DAILY TRADING STRATEGY

Friday, Apr 27

UK OVERVIEW
U.K. stocks climbed Thursday, rising alongside a leap in European stocks, with the moves coming a day after London-listed blue-chips broke their longest winning streak in nearly a year. But losses in shares of heavyweight Royal Dutch Shell PLC after the oil giant’s quarterly earnings report did keep in check an even stronger gain for the market’s benchmark. The FTSE 100 index rose 0.6% to end at 7,421.43, fighting its way out of the red. All sectors rose, led by the utility, telecom and consumer goods groups. On Wednesday, the FTSE 100 shed 0.6%, breaking a six-session string of wins that was the longest since mid-May 2017, according to FactSet data. The pound bought $1.3938, 
little changed from $1.3930 late Wednesday in New York. The yield on the 10-year gilt fell 4 basis points to 1.50%, according to Tradeweb, as prices rose. The yield has been moving around two-month highs this week. British blue-chips strengthened along with the broader European equity market which found the fuel to leap to intraday highs from a slide in the euro against the dollar. That move came as investors saw little from European Central Bank President in the way of hints about when the central bank will draw down its bond-buying program and start raising interest rates. U.K. investors monitor the ECB, in part as proceeds from sales of bonds to the bank have been reinvested in U.K. assets, among others. Euro weakness can bolster European stocks as that can make European exports cheaper to buy for overseas clients. Pound weakness tends to lift the FTSE 100, which is stacked with multinational companies, but the FTSE 100 held to gains even as the pound rose against the euro. The ECB met expectations in leaving its benchmark interest rates steady. But Draghi during his press conference said the Governing Council didn’t discuss monetary policy “per se,” and that individual policy makers talked about reasons behind the loss of economic momentum in their home countries. A recent round of economic data has shown softness in the eurozone, a major export region for the U.K. 
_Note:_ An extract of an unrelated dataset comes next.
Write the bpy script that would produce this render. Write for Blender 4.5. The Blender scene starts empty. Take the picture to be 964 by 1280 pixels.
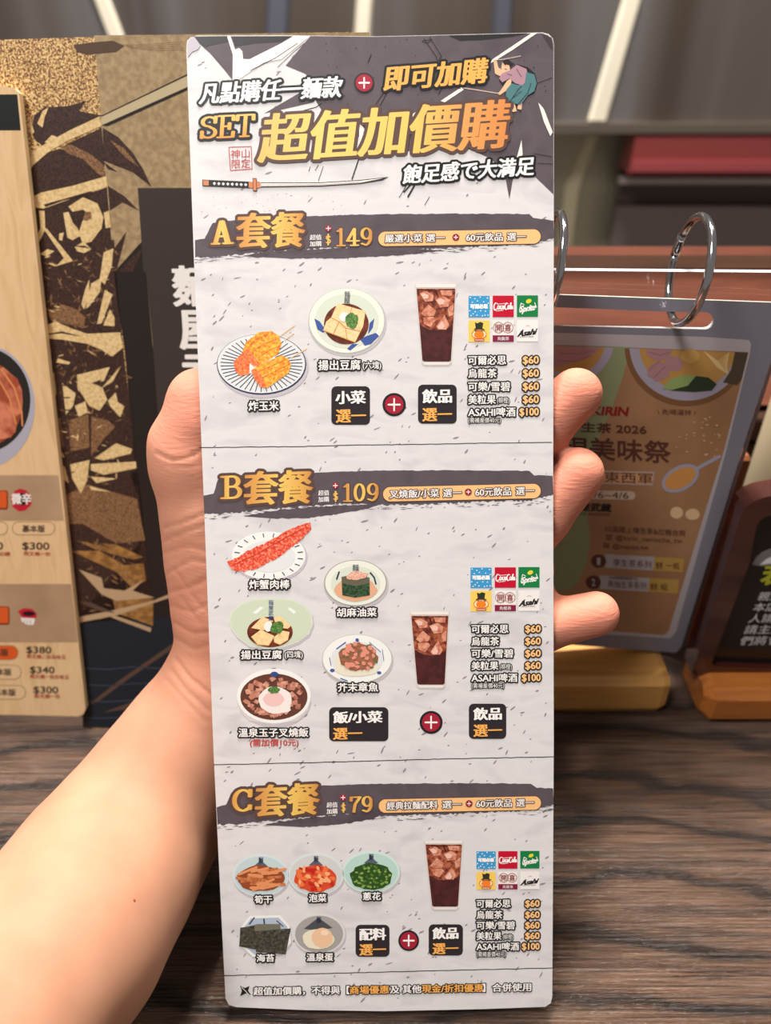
import bpy, math, random
import numpy as np
from mathutils import Vector, Matrix
from mathutils.geometry import delaunay_2d_cdt, convex_hull_2d

random.seed(7)
S = bpy.context.scene
COL = S.collection

# ------------------------------------------------------------------ camera
W, H = 964, 1280
F = 960.0                       # focal length in pixels of the 964x1280 frame
TH = math.radians(35.2)         # pitch below the horizon
CZ = 0.265                      # camera height above the table top
CAM = Vector((0, 0, CZ))
FWD = Vector((0, math.cos(TH), -math.sin(TH)))
UP = Vector((0, math.sin(TH), math.cos(TH)))
cd = bpy.data.cameras.new('camera')
cam = bpy.data.objects.new('camera', cd)
COL.objects.link(cam)
cam.location = CAM
cam.rotation_euler = (math.pi / 2 - TH, 0, 0)
cd.sensor_fit = 'VERTICAL'
cd.sensor_height = 36.0
cd.sensor_width = 36.0
cd.lens = 36.0 * F / H
cd.clip_start = 0.01
cd.dof.use_dof = True
cd.dof.focus_distance = 0.222
cd.dof.aperture_fstop = cd.lens / 2.6
S.camera = cam

# ------------------------------------------------------------------ world, lights, exposure
wd = bpy.data.worlds.new('world')
S.world = wd
wd.use_nodes = True
bg = wd.node_tree.nodes['Background']
bg.inputs[0].default_value = (1.0, 0.91, 0.84, 1)
bg.inputs[1].default_value = 0.22


def lamp(name, loc, target, power, size, col, spot=None, blend=0.4):
    d = bpy.data.lights.new(name, 'SPOT' if spot else 'AREA')
    d.energy = power
    d.color = col
    if spot:
        d.spot_size = math.radians(spot)
        d.spot_blend = blend
        d.shadow_soft_size = size
    else:
        d.shape = 'DISK'
        d.size = size
    o = bpy.data.objects.new(name, d)
    COL.objects.link(o)
    o.location = loc
    o.rotation_euler = (Vector(target) - Vector(loc)).to_track_quat('-Z', 'Y').to_euler()
    return o


lamp('ceiling_spot', (-0.10, 0.44, 1.5), (0.0, 0.2, 0.1), 31, 0.03, (1.0, 0.87, 0.72), spot=70)
lamp('fill_lamp', (-0.40, -0.10, 1.05), (0.0, 0.15, 0.15), 10.5, 0.30, (1.0, 0.97, 0.95))  # unseen fill added to brighten the card, strongest at its top
lamp('counter_spot', (0.75, 0.75, 1.5), (0.15, 0.15, 0.0), 28, 0.05, (1.0, 0.85, 0.68), spot=60)
lamp('kitchen_lamp', (0.0, 0.75, 1.5), (0.0, 1.2, 0.2), 60, 0.3, (1.0, 0.96, 0.9))

S.view_settings.view_transform = 'Standard'
S.view_settings.look = 'None'
S.view_settings.gamma = 1.0
S.view_settings.use_curve_mapping = False
S.view_settings.exposure = 0.0


# ------------------------------------------------------------------ pixel <-> world
def ray(px, py):
    return FWD + Vector((1, 0, 0)) * ((px - W / 2) / F) - UP * ((py - H / 2) / F)


def at_d(px, py, d):
    return CAM + ray(px, py) * d


def at_z(px, py, z):
    r = ray(px, py)
    return CAM + r * ((z - CZ) / r.z)


def at_y(px, py, y):
    r = ray(px, py)
    return CAM + r * (y / r.y)


class Plane:
    """A flat face standing in the room; P(px, py, h) is the point of the face seen there, h metres proud of it."""
    def __init__(s, p, n):
        s.p = Vector(p)
        s.n = Vector(n).normalized()
        if (CAM - s.p).dot(s.n) < 0:
            s.n = -s.n

    def P(s, px, py, h=0.0):
        r = ray(px, py)
        t = (s.p + s.n * h - CAM).dot(s.n) / r.dot(s.n)
        return CAM + r * t

    def depth(s, px, py):
        return (s.P(px, py) - CAM).dot(FWD)


def lean_plane(a, b, lean):
    """through the line a-b, leaning back by lean degrees"""
    e = (b - a).normalized()
    back = Vector((0, 0, 1)).cross(e)
    if back.y < 0:
        back = -back
    t = math.radians(lean)
    u = Vector((0, 0, 1)) * math.cos(t) + back * math.sin(t)
    return Plane(a, e.cross(u))


# ------------------------------------------------------------------ materials
def lin(c):
    r = []
    for v in c[:3]:
        v = v / 255.0
        r.append(v / 12.92 if v <= 0.04045 else ((v + 0.055) / 1.055) ** 2.4)
    return (*r, 1.0)


MATS = {}


def mat(name, col, rough=0.5, metal=0.0, spec=0.4, coat=0.0):
    if name in MATS:
        return MATS[name]
    m = bpy.data.materials.new(name)
    m.use_nodes = True
    b = m.node_tree.nodes['Principled BSDF']
    b.inputs['Base Color'].default_value = lin(col)
    b.inputs['Roughness'].default_value = rough
    b.inputs['Metallic'].default_value = metal
    b.inputs['Specular IOR Level'].default_value = spec
    b.inputs['Coat Weight'].default_value = coat
    MATS[name] = m
    return m


def nd(m, kind, **kw):
    n = m.node_tree.nodes.new(kind)
    for k, v in kw.items():
        if hasattr(n, k):
            setattr(n, k, v)
        else:
            n.inputs[k.replace('_', ' ')].default_value = v
    return n


def lk(m, a, b):
    m.node_tree.links.new(a, b)


def ramp(m, stops):
    r = m.node_tree.nodes.new('ShaderNodeValToRGB')
    el = r.color_ramp.elements
    while len(el) > 1:
        el.remove(el[-1])
    el[0].position = stops[0][0]
    el[0].color = lin(stops[0][1])
    for p, c in stops[1:]:
        e = el.new(p)
        e.color = lin(c)
    return r


def noise_mat(name, stops, scale, rough=0.5, stretch=(1, 1, 1), detail=4, distortion=0.0, spec=0.4, coat=0.0, bump=0.0, metal=0.0, rot=(0, 0, 0), bump_d=0.0005):
    """procedural colour: noise through a ramp, in object space"""
    if name in MATS:
        return MATS[name]
    m = mat(name, (128, 128, 128), rough, metal, spec, coat)
    b = m.node_tree.nodes['Principled BSDF']
    tc = nd(m, 'ShaderNodeTexCoord')
    mp = nd(m, 'ShaderNodeMapping')
    mp.inputs['Scale'].default_value = stretch
    mp.inputs['Rotation'].default_value = rot
    nz = nd(m, 'ShaderNodeTexNoise')
    nz.inputs['Scale'].default_value = scale
    nz.inputs['Detail'].default_value = detail
    nz.inputs['Distortion'].default_value = distortion
    lk(m, tc.outputs['Object'], mp.inputs[0])
    lk(m, mp.outputs[0], nz.inputs['Vector'])
    r = ramp(m, stops)
    lk(m, nz.outputs['Fac'], r.inputs[0])
    lk(m, r.outputs[0], b.inputs['Base Color'])
    if bump:
        bp = nd(m, 'ShaderNodeBump')
        bp.inputs['Strength'].default_value = bump
        bp.inputs['Distance'].default_value = bump_d
        lk(m, nz.outputs['Fac'], bp.inputs['Height'])
        lk(m, bp.outputs[0], b.inputs['Normal'])
    return m


def grad_mat(name, stops, axis='X', rough=0.4, spec=0.4):
    """ink printed as a colour blend across its own lettering"""
    if name in MATS:
        return MATS[name]
    m = mat(name, (128, 128, 128), rough, 0, spec)
    b = m.node_tree.nodes['Principled BSDF']
    tc = nd(m, 'ShaderNodeTexCoord')
    sp = nd(m, 'ShaderNodeSeparateXYZ')
    lk(m, tc.outputs['Generated'], sp.inputs[0])
    r = ramp(m, stops)
    lk(m, sp.outputs[axis], r.inputs[0])
    lk(m, r.outputs[0], b.inputs['Base Color'])
    return m


# ------------------------------------------------------------------ objects
def link_mesh(name, verts, faces, mats, midx=None, parent=None, org=Vector((0, 0, 0)), smooth=False):
    me = bpy.data.meshes.new(name)
    me.from_pydata([tuple(Vector(v) - org) for v in verts], [], faces)
    for m in mats:
        me.materials.append(m)
    if midx is not None:
        me.polygons.foreach_set('material_index', midx)
    if smooth:
        me.polygons.foreach_set('use_smooth', [True] * len(me.polygons))
    me.update()
    o = bpy.data.objects.new(name, me)
    COL.objects.link(o)
    if parent is not None:
        o.parent = parent
    return o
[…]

While the eurozone economy has moderated, growth should stay solid and broad-based, said Draghi. Meanwhile, traders kept tabs on the House of Commons, where lawmakers debated a motion that called for the U.K. government to negotiate the setting-up of a customs union with the European Union, for use once the U.K. leaves the EU next year. 
Investors also sorted through earnings reports, including from lender Barclays PLC and Royal Dutch Shell. The oil giant’s shares have the second-highest weighting on the FTSE 100 at roughly 6.1%, and those shares fell Thursday. On Friday, the investors will get a preliminary U.K. reading of first-quarter GDP.